Il tormento di Gianciotto apre tutti i capitoli del romanzo, devastato dal senso di colpa per essersi lasciato dominare dalla furia del momento, folle di rabbia davanti a quel letto adultero ancora caldo di consumata passione.
Una linea astratta divide il romanzo in due cosmi paralleli, principiato dall’aura brillante di Francesca, così vivace, di fiamma e di fuoco il suo entusiasmo, luce raggiante della domus fiera custode della sua perla. Presto, molto presto, la malìa dell’amore estirperà la giovane aurora appena sorta all’orizzonte del creato. Il V canto dell’Inferno di Dante sarà ancora per poco pergamena bianca, il guerriero ingannato sta già preparando la spada intinta nel sangue che scriverà di due amanti uniti nell’amore e dannati nella morte.
“Amor, ch’al cor gentil ratto s’apprende, prese costui de la bella persona che mi fu tolta; e ’l modo ancor m’offende. Amor, ch’a nullo amato amar perdona, mi prese del costui piacer sì forte, che, come vedi, ancor non m’abbandona. Amor condusse noi ad una morte”.
Il Sommo Poeta loderà le doti intellettuali di Francesca che, assieme al suo Paolo, legge il romanzo cavalleresco dell’amore tra il cavaliere Lancillotto e la regina Ginevra.
“Quando leggemmo il disiato riso
esser basciato da cotanto amante,
questi, che mai da me non fia diviso,
la bocca mi basciò tutto tremante.
Galeotto fu ‘l libro e chi lo scrisse:
quel giorno più non vi leggemmo avante“.
L’Inferno dantesco li accoglie con la compassione dovuta alla scia di sangue di due giovani assassinati nella notte del loro travolgente peccato.

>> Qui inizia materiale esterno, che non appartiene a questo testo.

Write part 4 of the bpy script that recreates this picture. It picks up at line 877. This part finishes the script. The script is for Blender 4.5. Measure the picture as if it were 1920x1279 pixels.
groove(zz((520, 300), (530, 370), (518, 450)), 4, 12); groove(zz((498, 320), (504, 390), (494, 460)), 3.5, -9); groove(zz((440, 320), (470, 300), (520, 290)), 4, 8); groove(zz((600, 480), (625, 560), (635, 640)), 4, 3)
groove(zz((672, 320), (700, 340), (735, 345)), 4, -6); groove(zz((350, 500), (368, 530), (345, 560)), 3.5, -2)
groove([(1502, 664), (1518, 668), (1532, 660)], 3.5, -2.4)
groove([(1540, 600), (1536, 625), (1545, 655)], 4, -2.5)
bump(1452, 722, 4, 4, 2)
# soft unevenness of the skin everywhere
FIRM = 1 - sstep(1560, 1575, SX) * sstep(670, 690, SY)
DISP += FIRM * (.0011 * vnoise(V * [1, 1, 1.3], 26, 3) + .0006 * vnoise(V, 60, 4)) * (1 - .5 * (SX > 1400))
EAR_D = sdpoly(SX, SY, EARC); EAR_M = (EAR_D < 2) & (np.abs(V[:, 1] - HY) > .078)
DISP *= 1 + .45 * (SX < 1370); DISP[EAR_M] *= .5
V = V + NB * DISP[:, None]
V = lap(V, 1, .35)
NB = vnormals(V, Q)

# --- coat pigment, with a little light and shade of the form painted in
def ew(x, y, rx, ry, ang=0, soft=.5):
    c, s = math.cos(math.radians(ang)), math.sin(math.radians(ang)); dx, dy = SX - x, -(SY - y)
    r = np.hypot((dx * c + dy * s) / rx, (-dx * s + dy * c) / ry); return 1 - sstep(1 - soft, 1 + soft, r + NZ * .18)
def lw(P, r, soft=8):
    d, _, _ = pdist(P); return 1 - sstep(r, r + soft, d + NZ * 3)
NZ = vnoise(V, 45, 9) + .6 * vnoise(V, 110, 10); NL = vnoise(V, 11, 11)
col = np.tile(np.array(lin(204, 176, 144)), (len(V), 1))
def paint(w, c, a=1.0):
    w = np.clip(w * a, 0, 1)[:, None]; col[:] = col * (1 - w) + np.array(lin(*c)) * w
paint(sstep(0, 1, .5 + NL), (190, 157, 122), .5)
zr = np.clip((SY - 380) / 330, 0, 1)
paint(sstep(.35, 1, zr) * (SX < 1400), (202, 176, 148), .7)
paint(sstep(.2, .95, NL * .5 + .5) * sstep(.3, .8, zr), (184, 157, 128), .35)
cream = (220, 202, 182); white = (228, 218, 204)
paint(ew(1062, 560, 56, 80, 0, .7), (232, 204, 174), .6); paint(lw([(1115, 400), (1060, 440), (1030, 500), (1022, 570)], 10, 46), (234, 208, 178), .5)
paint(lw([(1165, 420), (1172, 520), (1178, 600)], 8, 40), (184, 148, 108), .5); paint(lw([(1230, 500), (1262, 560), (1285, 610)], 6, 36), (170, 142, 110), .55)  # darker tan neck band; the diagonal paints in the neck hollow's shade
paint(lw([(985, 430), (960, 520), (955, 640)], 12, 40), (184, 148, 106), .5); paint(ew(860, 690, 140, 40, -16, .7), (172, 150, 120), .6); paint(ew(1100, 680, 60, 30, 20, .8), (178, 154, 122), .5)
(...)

Il fragore dell’anima più che i lineamenti del viso è offerto allo studio del lettore, inquietudini e tormenti scuotono le righe assieme ai palpiti procurati dall’emozione. L’intrigo miete sobbalzi, l’amore illecito fa tremare l’epicentro della coscienza. Le lunghe attese sfamano giorni infelici tra i corridoi del castello di Rimini, il segreto è sempre più labile, troppe le voci, troppe le confidenze a metà dispensate a cornice di un amore eterno con un posto nella storia. Il tempo della separazione da Paolo, impegnato nei suoi doveri militari, impegna Francesca alla misura dei minuti che la separano dal nuovo incontro pianificato con meticolosa cura, lontano dai possibili sospetti all’interno della corte.

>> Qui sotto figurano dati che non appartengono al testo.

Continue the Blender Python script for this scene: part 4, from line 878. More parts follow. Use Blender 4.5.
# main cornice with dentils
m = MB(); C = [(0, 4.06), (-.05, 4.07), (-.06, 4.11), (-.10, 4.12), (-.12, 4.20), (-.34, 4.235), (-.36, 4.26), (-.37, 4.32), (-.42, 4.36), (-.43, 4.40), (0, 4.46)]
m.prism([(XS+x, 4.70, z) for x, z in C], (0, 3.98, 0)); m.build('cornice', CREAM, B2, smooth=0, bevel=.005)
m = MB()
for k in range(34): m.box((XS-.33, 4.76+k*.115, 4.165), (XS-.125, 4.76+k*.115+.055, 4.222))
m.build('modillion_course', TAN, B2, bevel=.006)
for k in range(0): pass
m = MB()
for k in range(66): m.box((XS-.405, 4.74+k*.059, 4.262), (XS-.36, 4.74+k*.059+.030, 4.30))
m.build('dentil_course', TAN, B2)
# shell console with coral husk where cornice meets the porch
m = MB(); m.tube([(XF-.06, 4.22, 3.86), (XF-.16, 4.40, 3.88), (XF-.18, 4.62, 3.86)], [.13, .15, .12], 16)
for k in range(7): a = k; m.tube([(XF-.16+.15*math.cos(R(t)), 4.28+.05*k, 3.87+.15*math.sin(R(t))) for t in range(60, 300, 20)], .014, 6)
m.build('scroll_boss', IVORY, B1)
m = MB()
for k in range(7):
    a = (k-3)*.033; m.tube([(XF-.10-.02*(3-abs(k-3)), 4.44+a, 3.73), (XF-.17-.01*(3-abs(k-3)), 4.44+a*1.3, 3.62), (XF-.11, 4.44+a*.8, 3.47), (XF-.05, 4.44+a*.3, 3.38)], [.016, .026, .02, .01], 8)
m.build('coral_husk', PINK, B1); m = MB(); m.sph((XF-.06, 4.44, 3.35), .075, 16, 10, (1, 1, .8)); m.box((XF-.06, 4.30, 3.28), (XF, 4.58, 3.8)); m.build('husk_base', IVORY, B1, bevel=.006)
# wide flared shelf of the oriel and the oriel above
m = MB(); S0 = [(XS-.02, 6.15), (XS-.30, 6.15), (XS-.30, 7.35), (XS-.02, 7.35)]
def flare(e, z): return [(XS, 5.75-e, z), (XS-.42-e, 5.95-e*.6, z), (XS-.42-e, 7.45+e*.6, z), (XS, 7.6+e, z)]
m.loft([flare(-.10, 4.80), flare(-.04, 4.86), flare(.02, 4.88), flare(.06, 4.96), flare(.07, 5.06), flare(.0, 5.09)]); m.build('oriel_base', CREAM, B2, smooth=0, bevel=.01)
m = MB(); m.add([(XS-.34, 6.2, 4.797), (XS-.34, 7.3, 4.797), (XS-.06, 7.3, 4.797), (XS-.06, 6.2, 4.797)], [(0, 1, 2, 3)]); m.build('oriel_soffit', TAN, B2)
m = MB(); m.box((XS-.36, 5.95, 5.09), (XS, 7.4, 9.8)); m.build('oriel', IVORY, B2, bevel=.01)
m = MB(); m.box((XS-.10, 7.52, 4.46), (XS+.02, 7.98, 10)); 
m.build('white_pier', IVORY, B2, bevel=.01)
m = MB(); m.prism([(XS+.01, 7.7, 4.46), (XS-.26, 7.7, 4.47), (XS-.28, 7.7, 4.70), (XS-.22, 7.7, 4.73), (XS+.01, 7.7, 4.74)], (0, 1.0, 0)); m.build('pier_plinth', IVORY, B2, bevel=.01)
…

Appuntamenti immorali avvicinano l’ora della morte esorcizzata dal riverbero delle candele abbandonate a se stesse.
“Ora che conosceva il sapore delle labbra di Paolo, la dolcezza e la forza del suo abbraccio, la passione che scaturiva dall’unione dei loro corpi, non poteva più privarsene“.
Il marito, il fratello, il cognato, violentato dalla menzogna in attesa di guaire.
La personalità di Gianciotto è interprete di un uomo addestrato alla collera, pronto a sguainare la spada al primo rifiuto contrario alla sua volontà. Solo con Francesca, moglie amata e desiderata, riesce a dare voce a sensibilità fino a quel momento impensabili, prodigio accorato dell’amore verso la sua sposa.
“Non ho più sentito il sapore della felicità, dell’amore, della vita. L’hai portato via con te e non mi hai permesso di essere più Giovanni“.
La scrittura di un romanzo storico richiede una ricerca bibliografica minuziosa che Manuela Raffa ha condotto con scrupolo intellettuale di alto livello. Le vicende politiche del XIII secolo sono approfondite nella loro interezza, la battaglia di Guido da Polenta risoluto a dominare la città di Ravenna, trova negli uomini della famiglia Malatesta i perfetti alleati per vincere i Traversari, la potente famiglia che estendeva l’egemonia sul territorio dal X secolo.
Manuela Raffa avvicina la figura di una donna dal nome in sosta nella memoria di una collettività spesso privata dai dettagli della vicenda.
Paolo Malatesta e Francesca da Polenta due metà di una luna eclissata dal dramma dei loro giorni, poesia immortale del nostro tempo custode di una passione chiamata peccato.